Anyhow, the first thing we had to sort out was an illustration for a piece by Paul Routledge. Paul who does a weekly column for the Daily Mirror did a wake up call piece for the union’s readership warning of the Conservatives plans for the public sector. It’s a heavily political piece and very left leaning so we need an illustrated that captured the power of those words.

Darren Thompson did the illo and a great job he did of it too. As Tina (Glencross art editor) said, “We gave Darren a few ideas, all the copy to read through in case he had a different spin and his response was really swift and really good.”

Here’s a walk through of that process.

The first file we opened was Dave Cameron as Little Boy Blue.

little boy blue

Martin Rowson in The Guardian (who did one of our first illustrations) also depicts Cameron as Little Boy Blue (Steve Bell has him as a jellyfish) but we thought this was a little tame, bearing in mind the impact of Paul’s words.

standing on ruins

We thought this was more like it but that it was a bit too sinister. We wanted the shock and threat of Paul’s words to come across but didn’t want to terrify people with an apocalyptic vision.
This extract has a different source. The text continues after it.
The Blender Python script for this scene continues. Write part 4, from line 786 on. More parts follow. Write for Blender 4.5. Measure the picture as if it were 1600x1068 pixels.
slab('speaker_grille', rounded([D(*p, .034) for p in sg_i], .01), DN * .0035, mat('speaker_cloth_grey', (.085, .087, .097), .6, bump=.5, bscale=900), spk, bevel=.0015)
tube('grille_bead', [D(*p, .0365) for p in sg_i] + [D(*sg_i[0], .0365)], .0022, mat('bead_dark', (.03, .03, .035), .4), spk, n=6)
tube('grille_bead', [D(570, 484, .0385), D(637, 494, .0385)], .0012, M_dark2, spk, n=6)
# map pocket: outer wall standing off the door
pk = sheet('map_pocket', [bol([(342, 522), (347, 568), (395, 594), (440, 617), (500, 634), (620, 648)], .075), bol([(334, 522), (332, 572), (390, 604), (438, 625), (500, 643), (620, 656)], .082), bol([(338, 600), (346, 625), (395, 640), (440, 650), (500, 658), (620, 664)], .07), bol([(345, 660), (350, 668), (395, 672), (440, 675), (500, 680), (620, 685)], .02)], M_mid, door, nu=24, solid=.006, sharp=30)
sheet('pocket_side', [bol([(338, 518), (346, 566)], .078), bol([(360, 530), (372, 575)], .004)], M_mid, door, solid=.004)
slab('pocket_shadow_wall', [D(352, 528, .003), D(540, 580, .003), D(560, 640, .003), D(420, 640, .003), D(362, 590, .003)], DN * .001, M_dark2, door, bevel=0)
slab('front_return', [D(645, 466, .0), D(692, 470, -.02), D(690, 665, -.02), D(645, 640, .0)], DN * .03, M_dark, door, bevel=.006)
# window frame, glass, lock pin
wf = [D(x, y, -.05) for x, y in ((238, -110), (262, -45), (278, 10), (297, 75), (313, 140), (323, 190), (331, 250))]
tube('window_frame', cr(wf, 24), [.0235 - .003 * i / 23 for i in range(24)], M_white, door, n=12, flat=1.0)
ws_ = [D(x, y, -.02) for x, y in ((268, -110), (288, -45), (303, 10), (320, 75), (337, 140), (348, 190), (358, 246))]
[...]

Which is when we opened this:


This was perfect.

Tina took the image, which was incredibly low res and dropped it on to a DPS with Paul’s copy and the balance looked great. She also took the legend ‘Return of the Tories’ and turned that into the title for the piece because we loved the balance of that and that whole 50’s b-movie vibe. Then the pdf was sent that back to Darren thusly:


Then, a couple of days later, we got the final illustration back.


I spoke to Darren about it and asked where the inspiration for Godzilla came from. He told me that,  “I really like using 50’s Pulp Fiction illustrations as an inspiration for ideas. They were great style wise, loud colors and lots of action.  They were so horrifying for their time, and now seem so humorous, which fit with the brief.”

Certainly we were happy with the end result and the humour/horror play off means that the end result is really arresting and also let’s the reader know, in an instant, what the feature is about.